On Wed, Oct 26, 2022 at 11:58:57AM -0700, H.J. Lu via Gcc-patches wrote:
> In i386.md, neg patterns which set MODE_CC register like
> 
> (set (reg:CCC FLAGS_REG)
>      (ne:CCC (match_operand:SWI48 1 "general_reg_operand") (const_int 0)))
> 
> can lead to errors when operand 1 is a constant value.  If FLAGS_REG in

But it cannot be.  general_reg_operand will not allow that:
===
(define_predicate "general_reg_operand"
  (and (match_code "reg")
       (match_test "GENERAL_REGNO_P (REGNO (op))")))
===

> (set (reg:CCC FLAGS_REG)
>      (ne:CCC (const_int 2) (const_int 0)))
> 
> is set to 1, RTX simplifiers may simplify

"is set to 1"?  Do you mean you do something like
  (set (regs FLAGS_REG) (const_int 1))
?  That is invalid RTL, as I've said tens of time in the last few weeks.

> which leads to incorrect results since LTU on MODE_CC register isn't the
> same as "unsigned less than" in x86 backend.

The special notation
  (ltu (reg:CC) (const_int 0))
is not about comparing anything to 0, but simply means "did the
comparison-like thing that set that reg say ltu was true".

> To prevent RTL optimizers
> from setting MODE_CC register to a constant, use UNSPEC_CC_NE to replace
> ne:CCC/ne:CCO when setting FLAGS_REG in neg patterns.

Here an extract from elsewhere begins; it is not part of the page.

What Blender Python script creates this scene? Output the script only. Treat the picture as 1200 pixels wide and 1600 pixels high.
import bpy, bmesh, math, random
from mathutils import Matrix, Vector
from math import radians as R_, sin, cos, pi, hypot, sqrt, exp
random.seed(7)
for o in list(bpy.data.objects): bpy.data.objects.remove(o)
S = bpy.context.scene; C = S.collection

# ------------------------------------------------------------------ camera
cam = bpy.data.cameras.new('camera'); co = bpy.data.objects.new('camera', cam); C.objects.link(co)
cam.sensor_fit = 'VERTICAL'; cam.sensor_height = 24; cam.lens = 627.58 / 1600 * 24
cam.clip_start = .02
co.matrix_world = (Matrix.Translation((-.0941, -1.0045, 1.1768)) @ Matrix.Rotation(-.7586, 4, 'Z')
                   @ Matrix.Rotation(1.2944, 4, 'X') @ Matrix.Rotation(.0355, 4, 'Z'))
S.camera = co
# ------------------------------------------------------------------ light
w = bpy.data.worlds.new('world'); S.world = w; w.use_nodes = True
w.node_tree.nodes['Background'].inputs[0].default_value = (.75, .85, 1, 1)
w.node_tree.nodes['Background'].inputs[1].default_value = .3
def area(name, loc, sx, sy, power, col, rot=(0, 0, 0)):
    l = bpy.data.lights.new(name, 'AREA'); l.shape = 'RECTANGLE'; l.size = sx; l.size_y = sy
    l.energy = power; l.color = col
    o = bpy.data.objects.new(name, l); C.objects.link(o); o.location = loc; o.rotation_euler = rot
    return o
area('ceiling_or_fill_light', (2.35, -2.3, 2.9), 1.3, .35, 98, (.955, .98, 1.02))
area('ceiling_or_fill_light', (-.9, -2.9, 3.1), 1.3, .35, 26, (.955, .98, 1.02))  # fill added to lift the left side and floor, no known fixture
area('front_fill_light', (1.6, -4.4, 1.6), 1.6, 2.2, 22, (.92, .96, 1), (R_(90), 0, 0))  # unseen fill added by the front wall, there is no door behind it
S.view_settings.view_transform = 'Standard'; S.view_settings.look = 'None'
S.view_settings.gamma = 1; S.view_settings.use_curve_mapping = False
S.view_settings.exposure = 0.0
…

This is an indirect workaround, nothing more.  The unspec will naturally
not be folded to anything else (unless you arrange for that yourself),
there is nothing the generic code knows about the semantics of any
unspec after all.

AFIACS there is no way to express overflow in a CC, but an unspec can
help, sure.  You need to fix the setter side as well though.